The GAO Examines Retirement Income and Celebrates Its 90th Anniversary
Retirement Income:
Ensuring Income Throughout Retirement Requires Difficult Choices
Highlights of GAO - 11 - 400, a report to the Chairman,
Special Committee on Aging, US Senate
Why GAO Did This Study:
As life expectancy increases, the risk that retirees will outlive their assets is a growing challenge. The shift from defined benefit (DB) pension plans to defined contribution (DC) plans also increases the responsibility for workers and retirees to make difficult decisions and manage their pension and other financial assets so that they have income throughout retirement. GAO was asked to review:
- (1) strategies that experts recommend retirees employ to ensure income throughout retirement,
- (2) choices retirees have made for managing their pension and financial assets for generating income, and
- (3) policy options available to ensure income throughout retirement and their advantages and disadvantages. GAO interviewed experts about strategies retirees should take, including strategies for five households from different quintiles of net wealth (assets less debt); analyzed nationally representative data and studies about retirees' decisions; and interviewed experts and reviewed documents about related policy options.
Financial experts GAO interviewed typically recommended that retirees systematically draw down their savings and convert a portion of their savings into an income annuity to cover necessary expenses, or opt for the annuity provided by an employer-sponsored DB pension instead of a lump sum withdrawal. Experts also recommended that individuals delay receipt of Social Security benefits until reaching at least full retirement age and, in some cases, continue to work and save, if possible. For example, for the two middle net-wealth households GAO profiled with about $350,000 to $375,000 in net wealth, experts recommended purchase of annuities with a portion of savings, drawdown of savings at an annual rate, such as 4 percent of the initial balance, use of lifetime income from the DB plan, if applicable, and delay of Social Security. To navigate the difficult choices on income throughout retirement, they noted strategies depend on an individual's circumstances, such as anticipated expenses, income level, health, and each household's tolerance for risks, such as investment and longevity risk.

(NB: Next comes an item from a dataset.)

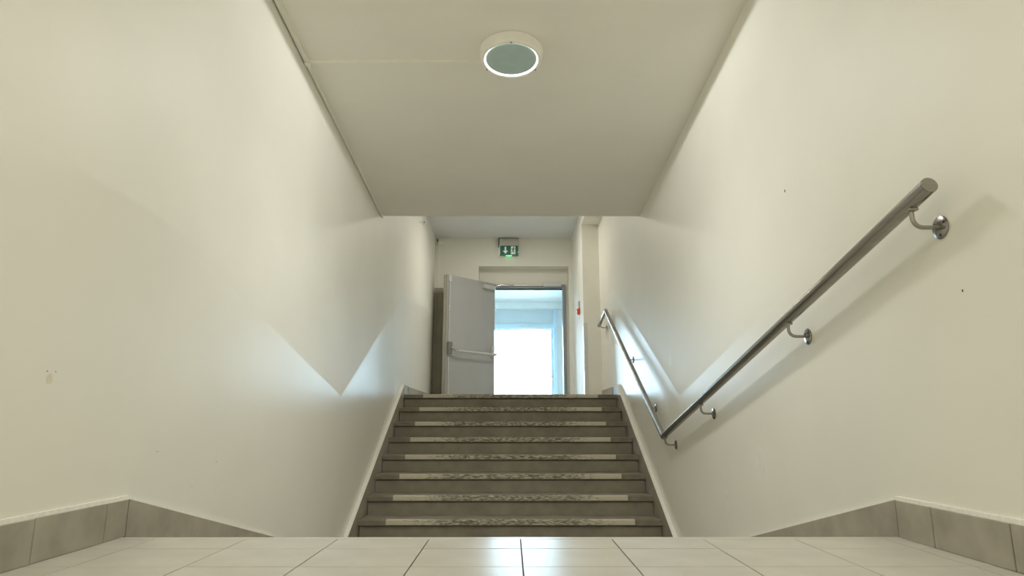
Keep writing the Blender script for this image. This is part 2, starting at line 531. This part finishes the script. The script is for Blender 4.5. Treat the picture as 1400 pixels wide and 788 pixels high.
# ------------------------------------------------------------------ handrail on the right wall
XR = 1.225
R0, R1, R2, R3 = (XR, 1.77, 1.056), (XR, 5.26, 0.268), (XR, 8.13, 1.790), (XR, 8.78, 1.690)
hr = empty('handrail', (XW, 5.26, 0.268), 'brushed steel tube handrail bending in a V along the right wall', 'handrail')
hinv = Matrix.Translation((-XW, -5.26, -0.268))
def hp(nm, bm, m, parent=hr, **k):
    o = obj(nm, bm, m, parent, smooth=True, **k)
    if parent is hr: o.matrix_parent_inverse = hinv
    return o
RR = 0.0245
hp('rail', tube([R0, R1, R2, R3], RR, 32, caps=True), 'steel')
d = (Vector(R0) - Vector(R1)).normalized()
hp('end_cap', tube([Vector(R0) - d * 0.002, Vector(R0) + d * 0.004], RR - 0.0005, 32), 'steel', label='flat satin end cap of the rail')
def rail_z(y):
    for a, b_ in ((R0, R1), (R1, R2), (R2, R3)):
        if a[1] <= y <= b_[1]:
            return a[2] + (b_[2] - a[2]) * (y - a[1]) / (b_[1] - a[1])
for y in (1.864, 2.795, 4.19, 5.20, 5.85, 6.85, 8.62):
    z = rail_z(y) - RR + 0.003
    zf = rail_z(y) - 0.078
    r = 0.03
    pts = [(XR, y, z)]
    for (a, bz) in arc((XR + r, zf + r), r, math.pi, 1.5 * math.pi, 6):
        pts.append((a, y, bz))
    pts.append((XW - 0.001, y, zf))
    br = hp('bracket', tube(pts, 0.0068, 12), 'steel_dark')
    fb = lathe([(0, 0.0), (0.034, 0.0), (0.036, 0.002), (0.036, 0.004), (0.033, 0.0062), (0.012, 0.0066), (0, 0.0066)], 28)
    bmesh.ops.rotate(fb, verts=fb.verts, cent=(0, 0, 0), matrix=Matrix.Rotation(-math.pi / 2, 3, 'Y'))
    bmesh.ops.translate(fb, verts=fb.verts, vec=(XW, y, zf))
    f_ = obj('flange', fb, 'steel', br, smooth=True)
    for dy, dz in ((0.0, -0.024), (0.021, 0.012), (-0.021, 0.012)):
        c = lathe([(0, 0), (0.0045, 0), (0.0045, 0.0015), (0, 0.0022)], 10)
        bmesh.ops.rotate(c, verts=c.verts, cent=(0, 0, 0), matrix=Matrix.Rotation(-math.pi / 2, 3, 'Y'))
        bmesh.ops.translate(c, verts=c.verts, vec=(XW - 0.0062, y + dy, zf + dz))
        obj('screw', c, 'black', br)
    # saddle plate under the rail
    sd = box(XR - 0.014, XR + 0.014, y - 0.016, y + 0.016, z - 0.006, z + 0.002, 0.002)
    obj('saddle', sd, 'steel_dark', br)

# ------------------------------------------------------------------ round ceiling lamp
LY = 3.59
tilt = math.atan(-0.0801)
lamp = empty('ceiling_light', (0.003, LY, zc(LY)), 'round white ceiling lamp with grey-green glass above the stairs', 'lamp', rot=(tilt, 0, 0))
obj('housing', lathe([(0, 0), (0.192, 0), (0.197, -0.004), (0.197, -0.010), (0.190, -0.054), (0.186, -0.064), (0.180, -0.068), (0.1690, -0.0685), (0.1675, -0.066), (0.1675, -0.040), (0.10, -0.036), (0, -0.026)], 72), 'housing', lamp, smooth=True)
prof = [(0.1570, -0.038), (0.1570, -0.0575)]
for i in range(1, 11):
    a = i / 10.0
    prof.append((0.1570 * math.cos(a * math.pi / 2), -0.0575 - 0.014 * math.sin(a * math.pi / 2)))
prof.append((0, -0.038))
obj('lamp_glass', lathe(prof, 72), 'lamp_glass', lamp, smooth=True)
bm = bmesh.new()  # glowing ring added to show the bright rim of the glass
NR, NS = 72, 10
rr = [[bm.verts.new(((0.1622 + 0.0026 * math.cos(t)) * math.cos(a), (0.1622 + 0.0026 * math.cos(t)) * math.sin(a), -0.0570 + 0.0026 * math.sin(t)))
       for t in [2 * math.pi * j / NS for j in range(NS)]] for a in [2 * math.pi * i / NR for i in range(NR)]]
for i in range(NR):
    for j in range(NS):
        bm.faces.new((rr[i][j], rr[(i + 1) % NR][j], rr[(i + 1) % NR][(j + 1) % NS], rr[i][(j + 1) % NS]))
obj('lamp_rim_glow', bm, 'tube', lamp, smooth=True, label='added glowing ring for the bright rim of the glass')
for i in range(12):
    # the lamp's light: small downward emitters spread over the underside of the glass
    ld = bpy.data.lights.new('lamp_emitter', 'SPOT')
    ld.energy = LAMP_WATTS * (1.25 if i % 2 else 2.2)
    ld.color = (0.995, 0.99, 0.95)
    # the outer ones throw sideways, the inner ones mostly down, as a domed diffuser does
    ld.spot_size = math.pi if i % 2 else math.radians(140)
    ld.spot_blend = 0.05 if i % 2 else 1.0
    ld.shadow_soft_size = 0.0
    lo = bpy.data.objects.new('lamp_emitter', ld)
    COL.objects.link(lo)
    lo.parent = lamp
    ra = 0.135 if i % 2 else 0.07
    lo.location = (ra * math.cos(i * math.pi / 6), ra * math.sin(i * math.pi / 6), -0.0735)
for a in (-90, 30, 150):
    c = lathe([(0, -0.0702), (0.0045, -0.0698), (0.0045, -0.065), (0, -0.065)], 10)
    bmesh.ops.translate(c, verts=c.verts, vec=(0.1765 * math.cos(math.radians(a)), 0.1765 * math.sin(math.radians(a)), 0))
    obj('screw', c, 'black', lamp)

# ------------------------------------------------------------------ surface cable duct along the ceiling corner and to the lamp
YB = 3.68
duct = empty('cable_duct', (-XW, YB, zc(YB)), 'slim cream cable duct along left ceiling corner with a branch to the lamp', 'cable duct')
dinv = Matrix.Translation((XW, -YB, -zc(YB)))
def slope_box(x0, x1, y0, y1, t):
    return prism([(y0, zc(y0) - 0.0006), (y1, zc(y1) - 0.0006), (y1, zc(y1) - t), (y0, zc(y0) - t)], x0, x1)
DX = -XW + 0.007
for nm, bm in (('wide_duct', slope_box(DX, DX + 0.026, Y_NEAR + 0.002, YB - 0.02, 0.019)),
               ('duct_lid', slope_box(DX + 0.004, DX + 0.022, Y_NEAR + 0.002, YB - 0.022, 0.029)),
               ('duct_joint', slope_box(DX - 0.001, DX + 0.030, YB - 0.020, YB + 0.020, 0.0315)),
               ('narrow_duct', slope_box(DX, DX + 0.016, YB + 0.02, Y_DROP + 0.004, 0.020)),
               ('branch_duct', slope_box(DX + 0.030, -0.186, YB - 0.009, YB + 0.009, 0.015))):
    o = obj(nm, bm, 'white_plastic', duct); o.matrix_parent_inverse = dinv

# ------------------------------------------------------------------ inner door: frame fixed in the recess, leaf swung open to the left
door = empty('door_1', (0.3, Y_FR, Z_LAND), kind='structure', label='grey fire door standing open in its slate frame at the top of the stairs')
vinv = Matrix.Translation((-0.3, -Y_FR, -Z_LAND))
FW = 0.055
bm = bmesh.new()  # glowing ring added to show the bright rim of the glass
box(DX0, DX0 + FW, Y_FR - 0.05, Y_FR + 0.13, Z_LAND, DZ, 0.003, bm)
box(DX1 - FW, DX1, Y_FR - 0.05, Y_FR + 0.13, Z_LAND, DZ, 0.003, bm)
box(DX0 + FW - 0.001, DX1 - FW + 0.001, Y_FR - 0.05, Y_FR + 0.13, DZ - 0.065, DZ, 0.003, bm)
o = obj('door_frame', bm, 'frame', door); o.matrix_parent_inverse = vinv
o = obj('stop_bead', box(DX0 + FW, DX1 - FW, Y_FR + 0.02, Y_FR + 0.05, DZ - 0.085, DZ - 0.064), 'black', door); o.matrix_parent_inverse = vinv
# leaf in its own axes: u runs from the hinge to the free edge, local +y is the face turned to the room
HX, HY = -0.275, Y_FR - 0.065
FX, FY = -1.030, 10.235
LL = math.hypot(FX - HX, FY - HY)
ang = math.atan2(FY - HY, FX - HX)
leaf_h = 2.045
Z0 = Z_LAND + 0.008
LM = Matrix.Translation((HX, HY, Z0)) @ Matrix.Rotation(ang, 4, 'Z')
leaf = obj('door_leaf', box(0, LL, -0.062, 0, 0, leaf_h, 0.003), 'leaf', door, label='plain grey door leaf')
leaf.matrix_parent_inverse = vinv
leaf.matrix_basis = LM
obj('edge_strip', box(LL - 0.004, LL + 0.004, -0.060, -0.002, 0.004, leaf_h - 0.004), 'leaf_edge', leaf, label='pale beige-grey free edge')
obj('edge_rebate', box(LL - 0.001, LL + 0.012, -0.085, -0.045, 0.0, leaf_h, 0.002), 'leaf_edge', leaf)
obj('vertical_rod', tube([(LL - 0.035, 0.017, 0.02), (LL - 0.035, 0.017, leaf_h - 0.03)], 0.009, 12), 'closer', leaf, smooth=True)
obj('rod_guide', box(LL - 0.062, LL - 0.012, 0, 0.034, leaf_h - 0.12, leaf_h - 0.008, 0.006), 'closer', leaf)
obj('rod_guide', box(LL - 0.052, LL - 0.018, 0, 0.028, leaf_h - 0.545, leaf_h - 0.515, 0.004), 'closer', leaf)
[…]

Regarding the choices retirees have made, GAO found that most retirees rely primarily on Social Security and pass up opportunities for additional lifetime retirement income. Taking Social Security benefits when they turned 62, many retirees born in 1943, for example, passed up increases of at least 33 percent in their monthly inflation-adjusted Social Security benefit levels available at full retirement age of 66. Most retirees who left jobs with a DB pension received or deferred lifetime benefits, but only 6 percent of those with a DC plan chose or purchased an annuity at retirement. Those in the middle income group who had savings typically drew down those savings gradually. Nonetheless, an estimated 3.4 million people (9 percent) aged 65 or older in 2009 had incomes (excluding any noncash assistance) below the poverty level. Among people of all ages the poverty rate was 14.3 percent.